====== Supplied information
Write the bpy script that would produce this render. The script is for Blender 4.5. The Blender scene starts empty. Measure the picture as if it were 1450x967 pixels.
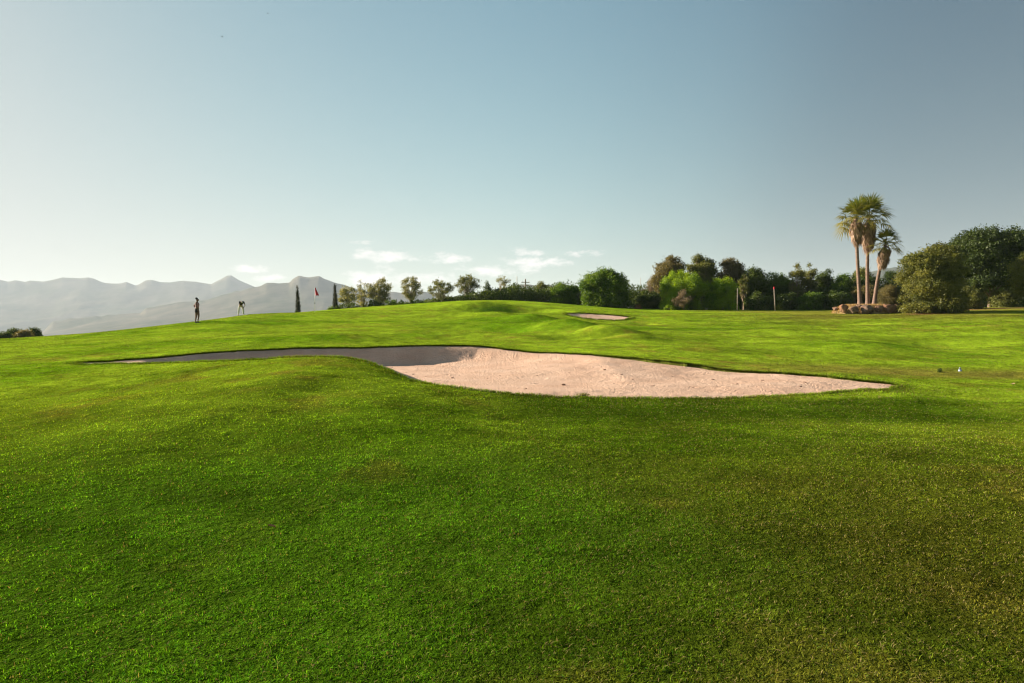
import bpy, math, random
import numpy as np
from mathutils import Vector, Matrix

rng = np.random.default_rng(7)
random.seed(7)
sc = bpy.context.scene
COL = sc.collection
R = math.radians

# ------------------------------------------------------------------ camera geometry
F, CX, CY, HZ, EYE = 967.0, 725.0, 483.5, 465.0, 1.6
PITCH = math.atan((CY - HZ) / F)
SUN_AZ, SUN_EL = R(-67), R(16.5)            # azimuth from +Y, towards -X


def at(px, py, Y):
    """a photo pixel and a ground distance (along +Y) -> world point"""
    u = (px - CX) / F
    v = (CY - py) / F
    dy = math.cos(PITCH) + v * math.sin(PITCH)
    dz = -math.sin(PITCH) + v * math.cos(PITCH)
    s = Y / dy
    return (u * s, Y, EYE + dz * s)


# ------------------------------------------------------------------ noise
def _hash(ix, iy, seed):
    h = (ix.astype(np.int64) * 374761393 + iy.astype(np.int64) * 668265263 + seed * 1442695041) & 0xFFFFFFFF
    h = ((h ^ (h >> 13)) * 1274126177) & 0xFFFFFFFF
    return ((h ^ (h >> 16)) & 0xFFFF) / 65535.0


def vnoise(x, y, seed=0):
    ix, iy = np.floor(x), np.floor(y)
    fx, fy = x - ix, y - iy
    ix, iy = ix.astype(np.int64), iy.astype(np.int64)
    fx, fy = fx * fx * (3 - 2 * fx), fy * fy * (3 - 2 * fy)
    a, b = _hash(ix, iy, seed), _hash(ix + 1, iy, seed)
    c, d = _hash(ix, iy + 1, seed), _hash(ix + 1, iy + 1, seed)
    return (a * (1 - fx) + b * fx) * (1 - fy) + (c * (1 - fx) + d * fx) * fy


def fbm(x, y, seed=0, oct=4):
    s, a, t = 0.0, 1.0, 0.0
    for k in range(oct):
        s = s + a * vnoise(x * 2 ** k + 17 * k, y * 2 ** k - 9 * k, seed + k)
        t += a
        a *= 0.5
    return s / t


def sstep(a, b, x):
    t = np.clip((x - a) / (b - a), 0, 1)
    return t * t * (3 - 2 * t)


# ------------------------------------------------------------------ terrain height
CP = []


def cp(px, py, Y):
    CP.append(at(px, py, Y))


for row in [
    # left side
    (-300, 900, 3.6), (-300, 700, 6.4), (-300, 600, 11), (-300, 530, 20), (-300, 500, 32), (-300, 487, 46), (-300, 500, 80),
    (0, 967, 3.05), (0, 760, 5.2), (0, 640, 8.7), (0, 585, 12.5), (0, 540, 18), (0, 512, 25), (0, 492, 35), (0, 480, 45), (0, 486, 62), (0, 496, 90),
    (110, 514, 22.5), (110, 560, 14.5), (110, 620, 9.3), (110, 490, 31), (110, 474, 45), (110, 481, 62), (110, 494, 90),
    (200, 508, 23.5), (200, 516, 20.5), (200, 545, 15.5), (200, 480, 36), (200, 465, 47), (200, 473, 64), (200, 487, 90),
    (300, 499, 25.5), (300, 513, 19), (300, 545, 14), (300, 472, 38), (280, 456, 47.5), (290, 462, 62), (300, 480, 90),
    (342, 447, 61), (342, 452, 74),
    # centre-left
    (400, 494, 26.5), (400, 509, 17.5), (420, 530, 14.6), (400, 570, 11.6), (400, 640, 8.2), (400, 760, 5.2), (400, 967, 3.05),
    (420, 468, 40), (420, 455, 50), (420, 443, 63), (420, 448, 82),
    (500, 493, 27.5), (500, 510, 17), (520, 540, 14), (500, 570, 12), (430, 475, 31.3), (500, 477.5, 31.0), (560, 481, 31.2), (500, 471, 37), (500, 466, 42), (500, 450, 54), (500, 439, 65), (500, 440, 84),
    (560, 532, 15.8), (580, 540, 15.6), (600, 570, 12.7), (600, 489, 28.5), (600, 480, 34), (600, 466, 43), (600, 445, 58), (590, 435, 68), (590, 434, 86),
    (640, 549, 15), (640, 580, 12.2), (640, 650, 8.2),
    (680, 490, 28.5), (690, 472, 38), (690, 456, 48), (660, 439, 62), (650, 428, 71), (650, 428, 88),
    (740, 497, 27.5), (740, 480, 34), (730, 460, 46), (720, 444, 58), (730, 440, 63), (720, 427, 72), (720, 427, 90),
    (800, 500, 26.5), (800, 484, 32), (800, 466, 42), (790, 452, 52), (775, 441, 60), (780, 431, 70), (780, 430, 90),
    (720, 558, 14.8), (800, 563, 15), (900, 565, 15), (1000, 565, 15), (1100, 562, 15.4), (1200, 556, 16.4),
    (800, 600, 11.6), (1000, 600, 11.5), (1200, 600, 11.6), (725, 760, 5.3), (725, 967, 3.05), (1000, 700, 6.7),
    # centre-right
    (900, 507, 24.5), (900, 488, 30), (900, 470, 40), (860, 454, 53.5), (860, 446.5, 57.5), (850, 439, 64), (850, 438, 72), (850, 436, 92),
    (960, 514, 23.2), (1040, 525, 22), (1000, 500, 28), (1000, 482, 35), (1000, 465, 47), (1000, 450, 57), (1000, 441, 68), (1000, 438, 90),
    (1130, 530, 20.8), (1200, 537, 19.6), (1265, 547, 18.4), (1330, 560, 16.5), (1300, 600, 11.9),
    (1180, 510, 27), (1180, 485, 35), (1180, 465, 45), (1180, 451, 54), (1180, 443, 64), (1180, 440, 90),
    (1300, 530, 22.5), (1300, 508, 29), (1300, 480, 38), (1300, 460, 48), (1300, 446, 56), (1310, 441, 63), (1300, 438, 90),
    (1450, 570, 15), (1450, 530, 23.5), (1450, 500, 32), (1450, 470, 42), (1450, 448, 52), (1450, 436, 62), (1450, 434, 90),
    (1450, 967, 3.05), (1450, 760, 5.3), (1450, 650, 8.3),
    (1800, 900, 3.6), (1800, 600, 11.7), (1800, 520, 24), (1800, 470, 42), (1800, 440, 60), (1800, 436, 90),
]:
    cp(*row)
for x, y in [(-8, -2), (0, -2), (8, -2), (-20, -10), (0, -12), (20, -10), (-40, -30), (40, -30), (0, -40), (-60, 0), (60, 0)]:
    CP.append((x, y, 0.0))
CPa = np.array(CP)


def _tps(r2):
    return 0.5 * r2 * np.log(r2 + 1e-9)


def _fit(P, lam):
    n = len(P)
    X = P[:, :2] / 20.0
    d2 = ((X[:, None] - X[None]) ** 2).sum(-1)
    K = _tps(d2) + np.eye(n) * lam
    Q = np.hstack([np.ones((n, 1)), X])
    A = np.zeros((n + 3, n + 3))
    A[:n, :n], A[:n, n:], A[n:, :n] = K, Q, Q.T
    b = np.zeros(n + 3)
    b[:n] = P[:, 2]
    return X, np.linalg.solve(A, b)


_X, _W = _fit(CPa, 0.0006)


def _b(px, Y, am, s1, s2, ro=0.0):
    return ((px - CX) / F * Y, Y, am, s1, s2, ro)


BUMPS = [_b(385, 13.6, .07, 1.1, 1.3, .3), _b(455, 13.0, -.07, .8, 1.3), _b(490, 30.6, .16, 2.2, 1.0, .2), _b(560, 34, -.12, 2.4, 1.2), _b(680, 66, .50, 3.6, 2.2, -.2),
         _b(655, 62.8, -.20, 2.2, 1.3, 0), _b(700, 62.6, -.40, 2.2, 1.4, -.1), _b(742, 62.2, -.62, 2.4, 1.6, -.3), _b(776, 61.0, -.40, 2.0, 1.4, -.3), _b(808, 60.5, .25, 1.6, 1.3, 0),
         _b(640, 57, 0.25, 2.6, 1.6, 0), _b(700, 54.5, 0.36, 2.4, 1.6, -.3), _b(755, 50, 0.48, 2.4, 1.5, -.5), _b(805, 44.5, 0.52, 2.2, 1.5, -.6), _b(855, 38.5, 0.48, 2.0, 1.5, -.7), _b(895, 33.5, 0.33, 1.6, 1.4, -.7),
         _b(640, 46, -0.33, 2.4, 1.5, -.3), _b(700, 43.5, -0.48, 2.4, 1.4, -.3), _b(760, 40, -0.52, 2.2, 1.4, -.4), _b(815, 35.5, -0.44, 1.8, 1.3, -.5),
         _b(912, 51.5, -.26, .8, .8), _b(600, 38, .20, 3, 1.3, -.2), _b(655, 35, -.16, 3, 1.2, -.2), _b(1300, 15.9, .08, .9, .6, 0), _b(1345, 16.2, -.10, .8, .9, 0),
         _b(250, 10.5, .07, 1.6, .9), _b(330, 8.6, -.05, 1.1, .8), _b(560, 12.2, .07, 1.2, .8), _b(800, 9.0, .05, 1.6, .6), _b(900, 7.6, -.04, 1.2, .6), _b(1150, 9.2, .05, 1.5, .6), _b(120, 6.8, .04, .9, .6),
         _b(150, 12.5, .07, 1.6, 1.2), _b(60, 10.2, -.06, 1.2, 1.4), _b(620, 10.4, .05, 1.2, 1.0), _b(1290, 15.0, .07, 1.8, .7), _b(1010, 13.2, .05, 4.0, .8),
         _b(1230, 33, .26, 2.6, 1.8, .4), _b(1330, 36, -.30, 2.8, 1.8, .4), _b(1120, 42, .24, 3.4, 1.6, 0), _b(1020, 36, -.2, 2.6, 1.3, 0), _b(1010, 29, .14, 2.2, 1.2, 0), _b(1420, 44, .25, 2.5, 1.8, .3), _b(1180, 50, -.22, 3, 1.6, 0), _b(330, 44, .10, 3, 1.5), _b(400, 47, -.10, 3, 1.6)]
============
• Aim of the task
Without any pictures, reproduce the lines from the first one in the material through the line that has "return ((h ^", exactly as they appear.

• Response to this exercise
Write the bpy script that would produce this render. The script is for Blender 4.5. The Blender scene starts empty. Measure the picture as if it were 1450x967 pixels.
import bpy, math, random
import numpy as np
from mathutils import Vector, Matrix

rng = np.random.default_rng(7)
random.seed(7)
sc = bpy.context.scene
COL = sc.collection
R = math.radians

# ------------------------------------------------------------------ camera geometry
F, CX, CY, HZ, EYE = 967.0, 725.0, 483.5, 465.0, 1.6
PITCH = math.atan((CY - HZ) / F)
SUN_AZ, SUN_EL = R(-67), R(16.5)            # azimuth from +Y, towards -X


def at(px, py, Y):
    """a photo pixel and a ground distance (along +Y) -> world point"""
    u = (px - CX) / F
    v = (CY - py) / F
    dy = math.cos(PITCH) + v * math.sin(PITCH)
    dz = -math.sin(PITCH) + v * math.cos(PITCH)
    s = Y / dy
    return (u * s, Y, EYE + dz * s)


# ------------------------------------------------------------------ noise
def _hash(ix, iy, seed):
    h = (ix.astype(np.int64) * 374761393 + iy.astype(np.int64) * 668265263 + seed * 1442695041) & 0xFFFFFFFF
    h = ((h ^ (h >> 13)) * 1274126177) & 0xFFFFFFFF
    return ((h ^ (h >> 16)) & 0xFFFF) / 65535.0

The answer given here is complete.